:: REQUIREMENT ::
From the first line of the data below, copy each line up to the one containing "SC.camera = camo", and include that line too.

:: SUPPLIED MATERIAL ::

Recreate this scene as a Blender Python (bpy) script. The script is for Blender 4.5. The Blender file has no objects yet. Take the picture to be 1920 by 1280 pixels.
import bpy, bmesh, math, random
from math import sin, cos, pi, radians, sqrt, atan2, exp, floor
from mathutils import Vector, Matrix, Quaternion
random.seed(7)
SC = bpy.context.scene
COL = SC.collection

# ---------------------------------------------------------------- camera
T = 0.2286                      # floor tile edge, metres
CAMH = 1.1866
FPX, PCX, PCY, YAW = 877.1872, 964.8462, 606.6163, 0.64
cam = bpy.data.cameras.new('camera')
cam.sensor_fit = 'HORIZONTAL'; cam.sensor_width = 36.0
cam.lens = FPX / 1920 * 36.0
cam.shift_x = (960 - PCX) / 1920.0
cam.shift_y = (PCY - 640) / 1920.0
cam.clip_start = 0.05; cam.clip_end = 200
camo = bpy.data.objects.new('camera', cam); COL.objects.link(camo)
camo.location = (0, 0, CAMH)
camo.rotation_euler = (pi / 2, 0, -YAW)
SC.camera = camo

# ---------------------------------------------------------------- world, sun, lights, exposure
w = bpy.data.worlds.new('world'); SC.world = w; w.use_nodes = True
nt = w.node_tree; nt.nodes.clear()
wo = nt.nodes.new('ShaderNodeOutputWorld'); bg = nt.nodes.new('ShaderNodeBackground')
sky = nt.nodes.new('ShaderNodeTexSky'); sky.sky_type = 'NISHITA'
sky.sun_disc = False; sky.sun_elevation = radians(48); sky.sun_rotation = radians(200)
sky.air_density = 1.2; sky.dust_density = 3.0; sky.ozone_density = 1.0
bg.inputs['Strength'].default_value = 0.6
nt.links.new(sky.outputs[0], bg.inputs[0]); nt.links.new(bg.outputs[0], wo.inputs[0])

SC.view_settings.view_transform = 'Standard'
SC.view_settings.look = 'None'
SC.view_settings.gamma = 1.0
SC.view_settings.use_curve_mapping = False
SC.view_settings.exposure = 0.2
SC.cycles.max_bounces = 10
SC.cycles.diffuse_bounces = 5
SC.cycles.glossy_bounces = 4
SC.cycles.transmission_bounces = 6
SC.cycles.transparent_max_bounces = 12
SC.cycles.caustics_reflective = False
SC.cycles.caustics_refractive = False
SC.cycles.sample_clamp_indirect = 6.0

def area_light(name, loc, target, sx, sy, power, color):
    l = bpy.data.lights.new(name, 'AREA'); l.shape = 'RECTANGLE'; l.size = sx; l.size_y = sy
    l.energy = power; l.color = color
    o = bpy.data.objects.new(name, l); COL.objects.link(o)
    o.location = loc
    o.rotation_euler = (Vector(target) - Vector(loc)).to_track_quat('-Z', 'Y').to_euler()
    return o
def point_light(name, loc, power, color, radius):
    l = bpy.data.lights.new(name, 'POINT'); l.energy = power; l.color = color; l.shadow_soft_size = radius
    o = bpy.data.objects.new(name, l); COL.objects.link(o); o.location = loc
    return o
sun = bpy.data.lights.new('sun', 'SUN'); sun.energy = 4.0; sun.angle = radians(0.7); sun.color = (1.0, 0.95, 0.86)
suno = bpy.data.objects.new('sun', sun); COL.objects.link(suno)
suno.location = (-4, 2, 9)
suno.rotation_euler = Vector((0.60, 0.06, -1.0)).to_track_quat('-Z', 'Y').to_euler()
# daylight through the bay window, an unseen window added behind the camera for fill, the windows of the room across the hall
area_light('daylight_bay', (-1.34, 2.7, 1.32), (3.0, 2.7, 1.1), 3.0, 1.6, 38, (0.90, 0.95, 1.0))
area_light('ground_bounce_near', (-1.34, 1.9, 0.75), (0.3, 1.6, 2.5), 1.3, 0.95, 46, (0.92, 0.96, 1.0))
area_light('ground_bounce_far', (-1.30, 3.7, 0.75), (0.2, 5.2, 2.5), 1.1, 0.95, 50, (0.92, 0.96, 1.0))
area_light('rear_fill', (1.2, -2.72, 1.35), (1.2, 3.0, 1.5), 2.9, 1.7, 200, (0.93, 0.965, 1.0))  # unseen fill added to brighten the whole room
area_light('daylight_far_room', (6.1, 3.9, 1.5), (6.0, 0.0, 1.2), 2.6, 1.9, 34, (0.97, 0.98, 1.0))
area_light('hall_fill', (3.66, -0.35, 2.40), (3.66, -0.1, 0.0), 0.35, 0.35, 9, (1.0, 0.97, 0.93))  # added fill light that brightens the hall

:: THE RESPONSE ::
Recreate this scene as a Blender Python (bpy) script. The script is for Blender 4.5. The Blender file has no objects yet. Take the picture to be 1920 by 1280 pixels.
import bpy, bmesh, math, random
from math import sin, cos, pi, radians, sqrt, atan2, exp, floor
from mathutils import Vector, Matrix, Quaternion
random.seed(7)
SC = bpy.context.scene
COL = SC.collection

# ---------------------------------------------------------------- camera
T = 0.2286                      # floor tile edge, metres
CAMH = 1.1866
FPX, PCX, PCY, YAW = 877.1872, 964.8462, 606.6163, 0.64
cam = bpy.data.cameras.new('camera')
cam.sensor_fit = 'HORIZONTAL'; cam.sensor_width = 36.0
cam.lens = FPX / 1920 * 36.0
cam.shift_x = (960 - PCX) / 1920.0
cam.shift_y = (PCY - 640) / 1920.0
cam.clip_start = 0.05; cam.clip_end = 200
camo = bpy.data.objects.new('camera', cam); COL.objects.link(camo)
camo.location = (0, 0, CAMH)
camo.rotation_euler = (pi / 2, 0, -YAW)
SC.camera = camo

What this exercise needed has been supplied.